> Task directions
Could you transcribe the material below exactly, without leaving out a single line?

┌──

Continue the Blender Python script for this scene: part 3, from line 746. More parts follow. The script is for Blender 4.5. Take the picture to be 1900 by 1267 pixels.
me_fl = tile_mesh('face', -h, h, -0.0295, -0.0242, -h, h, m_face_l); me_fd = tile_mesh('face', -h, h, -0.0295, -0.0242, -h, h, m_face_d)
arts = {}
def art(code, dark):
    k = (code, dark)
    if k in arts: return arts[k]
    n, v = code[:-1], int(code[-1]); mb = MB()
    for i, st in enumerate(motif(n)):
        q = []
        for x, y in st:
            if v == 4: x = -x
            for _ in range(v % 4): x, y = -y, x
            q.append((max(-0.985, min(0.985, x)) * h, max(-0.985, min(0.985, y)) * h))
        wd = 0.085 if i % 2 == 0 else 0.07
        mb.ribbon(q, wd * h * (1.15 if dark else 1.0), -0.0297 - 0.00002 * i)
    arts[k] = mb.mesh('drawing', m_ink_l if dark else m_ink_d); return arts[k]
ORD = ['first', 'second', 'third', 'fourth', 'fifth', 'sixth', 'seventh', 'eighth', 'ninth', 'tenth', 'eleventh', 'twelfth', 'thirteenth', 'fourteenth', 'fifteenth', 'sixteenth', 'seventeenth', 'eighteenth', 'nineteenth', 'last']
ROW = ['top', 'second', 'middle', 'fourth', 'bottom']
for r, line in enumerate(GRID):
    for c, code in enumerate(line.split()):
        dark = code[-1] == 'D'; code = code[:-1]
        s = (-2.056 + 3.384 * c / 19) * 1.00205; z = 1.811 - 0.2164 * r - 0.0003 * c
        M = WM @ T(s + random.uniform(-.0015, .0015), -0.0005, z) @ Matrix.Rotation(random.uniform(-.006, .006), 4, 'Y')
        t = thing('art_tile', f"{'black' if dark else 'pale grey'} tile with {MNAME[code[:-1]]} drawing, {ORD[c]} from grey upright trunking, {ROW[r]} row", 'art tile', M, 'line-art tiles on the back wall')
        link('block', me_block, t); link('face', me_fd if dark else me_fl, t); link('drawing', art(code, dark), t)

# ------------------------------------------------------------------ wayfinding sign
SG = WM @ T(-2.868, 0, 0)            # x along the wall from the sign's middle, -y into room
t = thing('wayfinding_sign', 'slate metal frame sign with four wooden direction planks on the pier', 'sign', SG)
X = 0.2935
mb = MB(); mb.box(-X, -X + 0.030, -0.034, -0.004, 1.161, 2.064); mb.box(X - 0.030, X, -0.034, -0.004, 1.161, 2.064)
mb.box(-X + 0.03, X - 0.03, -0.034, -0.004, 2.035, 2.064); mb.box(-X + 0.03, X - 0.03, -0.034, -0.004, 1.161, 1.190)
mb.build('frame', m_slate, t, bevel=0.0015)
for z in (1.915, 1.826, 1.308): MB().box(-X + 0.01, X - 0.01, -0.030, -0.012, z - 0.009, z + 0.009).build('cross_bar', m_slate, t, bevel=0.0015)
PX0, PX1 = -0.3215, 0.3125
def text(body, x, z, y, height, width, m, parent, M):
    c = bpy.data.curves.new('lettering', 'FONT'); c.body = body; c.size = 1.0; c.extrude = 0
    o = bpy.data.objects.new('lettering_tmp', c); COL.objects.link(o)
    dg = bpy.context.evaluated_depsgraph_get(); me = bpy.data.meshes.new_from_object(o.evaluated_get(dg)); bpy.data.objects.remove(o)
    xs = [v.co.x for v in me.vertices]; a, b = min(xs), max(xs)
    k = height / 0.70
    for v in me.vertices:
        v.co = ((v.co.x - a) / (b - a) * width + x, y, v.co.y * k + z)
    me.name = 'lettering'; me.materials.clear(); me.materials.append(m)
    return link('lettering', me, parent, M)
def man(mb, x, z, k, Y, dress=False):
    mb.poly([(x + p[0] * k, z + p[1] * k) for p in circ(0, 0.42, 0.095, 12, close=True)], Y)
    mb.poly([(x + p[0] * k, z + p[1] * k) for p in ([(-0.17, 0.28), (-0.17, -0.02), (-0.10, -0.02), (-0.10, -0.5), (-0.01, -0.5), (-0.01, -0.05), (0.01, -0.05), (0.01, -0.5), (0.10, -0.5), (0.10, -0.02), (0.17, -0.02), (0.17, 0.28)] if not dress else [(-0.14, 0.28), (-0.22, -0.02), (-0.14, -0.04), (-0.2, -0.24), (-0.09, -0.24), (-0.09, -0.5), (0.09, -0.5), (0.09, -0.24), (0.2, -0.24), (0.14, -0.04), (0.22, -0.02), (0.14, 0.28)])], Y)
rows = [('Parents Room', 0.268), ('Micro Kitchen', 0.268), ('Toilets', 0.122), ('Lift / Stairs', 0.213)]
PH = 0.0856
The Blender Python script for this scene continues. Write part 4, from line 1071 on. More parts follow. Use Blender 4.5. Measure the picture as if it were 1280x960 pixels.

└──

> Exercise output
Continue the Blender Python script for this scene: part 3, from line 746. More parts follow. The script is for Blender 4.5. Take the picture to be 1900 by 1267 pixels.
me_fl = tile_mesh('face', -h, h, -0.0295, -0.0242, -h, h, m_face_l); me_fd = tile_mesh('face', -h, h, -0.0295, -0.0242, -h, h, m_face_d)
arts = {}
def art(code, dark):
    k = (code, dark)
    if k in arts: return arts[k]
    n, v = code[:-1], int(code[-1]); mb = MB()
    for i, st in enumerate(motif(n)):
        q = []
        for x, y in st:
            if v == 4: x = -x
            for _ in range(v % 4): x, y = -y, x
            q.append((max(-0.985, min(0.985, x)) * h, max(-0.985, min(0.985, y)) * h))
        wd = 0.085 if i % 2 == 0 else 0.07
        mb.ribbon(q, wd * h * (1.15 if dark else 1.0), -0.0297 - 0.00002 * i)
    arts[k] = mb.mesh('drawing', m_ink_l if dark else m_ink_d); return arts[k]
ORD = ['first', 'second', 'third', 'fourth', 'fifth', 'sixth', 'seventh', 'eighth', 'ninth', 'tenth', 'eleventh', 'twelfth', 'thirteenth', 'fourteenth', 'fifteenth', 'sixteenth', 'seventeenth', 'eighteenth', 'nineteenth', 'last']
ROW = ['top', 'second', 'middle', 'fourth', 'bottom']
for r, line in enumerate(GRID):
    for c, code in enumerate(line.split()):
        dark = code[-1] == 'D'; code = code[:-1]
        s = (-2.056 + 3.384 * c / 19) * 1.00205; z = 1.811 - 0.2164 * r - 0.0003 * c
        M = WM @ T(s + random.uniform(-.0015, .0015), -0.0005, z) @ Matrix.Rotation(random.uniform(-.006, .006), 4, 'Y')
        t = thing('art_tile', f"{'black' if dark else 'pale grey'} tile with {MNAME[code[:-1]]} drawing, {ORD[c]} from grey upright trunking, {ROW[r]} row", 'art tile', M, 'line-art tiles on the back wall')
        link('block', me_block, t); link('face', me_fd if dark else me_fl, t); link('drawing', art(code, dark), t)

# ------------------------------------------------------------------ wayfinding sign
SG = WM @ T(-2.868, 0, 0)            # x along the wall from the sign's middle, -y into room
t = thing('wayfinding_sign', 'slate metal frame sign with four wooden direction planks on the pier', 'sign', SG)
X = 0.2935
mb = MB(); mb.box(-X, -X + 0.030, -0.034, -0.004, 1.161, 2.064); mb.box(X - 0.030, X, -0.034, -0.004, 1.161, 2.064)
mb.box(-X + 0.03, X - 0.03, -0.034, -0.004, 2.035, 2.064); mb.box(-X + 0.03, X - 0.03, -0.034, -0.004, 1.161, 1.190)
mb.build('frame', m_slate, t, bevel=0.0015)
for z in (1.915, 1.826, 1.308): MB().box(-X + 0.01, X - 0.01, -0.030, -0.012, z - 0.009, z + 0.009).build('cross_bar', m_slate, t, bevel=0.0015)
PX0, PX1 = -0.3215, 0.3125
def text(body, x, z, y, height, width, m, parent, M):
    c = bpy.data.curves.new('lettering', 'FONT'); c.body = body; c.size = 1.0; c.extrude = 0
    o = bpy.data.objects.new('lettering_tmp', c); COL.objects.link(o)
    dg = bpy.context.evaluated_depsgraph_get(); me = bpy.data.meshes.new_from_object(o.evaluated_get(dg)); bpy.data.objects.remove(o)
    xs = [v.co.x for v in me.vertices]; a, b = min(xs), max(xs)
    k = height / 0.70
    for v in me.vertices:
        v.co = ((v.co.x - a) / (b - a) * width + x, y, v.co.y * k + z)
    me.name = 'lettering'; me.materials.clear(); me.materials.append(m)
    return link('lettering', me, parent, M)
def man(mb, x, z, k, Y, dress=False):
    mb.poly([(x + p[0] * k, z + p[1] * k) for p in circ(0, 0.42, 0.095, 12, close=True)], Y)
    mb.poly([(x + p[0] * k, z + p[1] * k) for p in ([(-0.17, 0.28), (-0.17, -0.02), (-0.10, -0.02), (-0.10, -0.5), (-0.01, -0.5), (-0.01, -0.05), (0.01, -0.05), (0.01, -0.5), (0.10, -0.5), (0.10, -0.02), (0.17, -0.02), (0.17, 0.28)] if not dress else [(-0.14, 0.28), (-0.22, -0.02), (-0.14, -0.04), (-0.2, -0.24), (-0.09, -0.24), (-0.09, -0.5), (0.09, -0.5), (0.09, -0.24), (0.2, -0.24), (0.14, -0.04), (0.22, -0.02), (0.14, 0.28)])], Y)
rows = [('Parents Room', 0.268), ('Micro Kitchen', 0.268), ('Toilets', 0.122), ('Lift / Stairs', 0.213)]
PH = 0.0856
The Blender Python script for this scene continues. Write part 4, from line 1071 on. More parts follow. Use Blender 4.5. Measure the picture as if it were 1280x960 pixels.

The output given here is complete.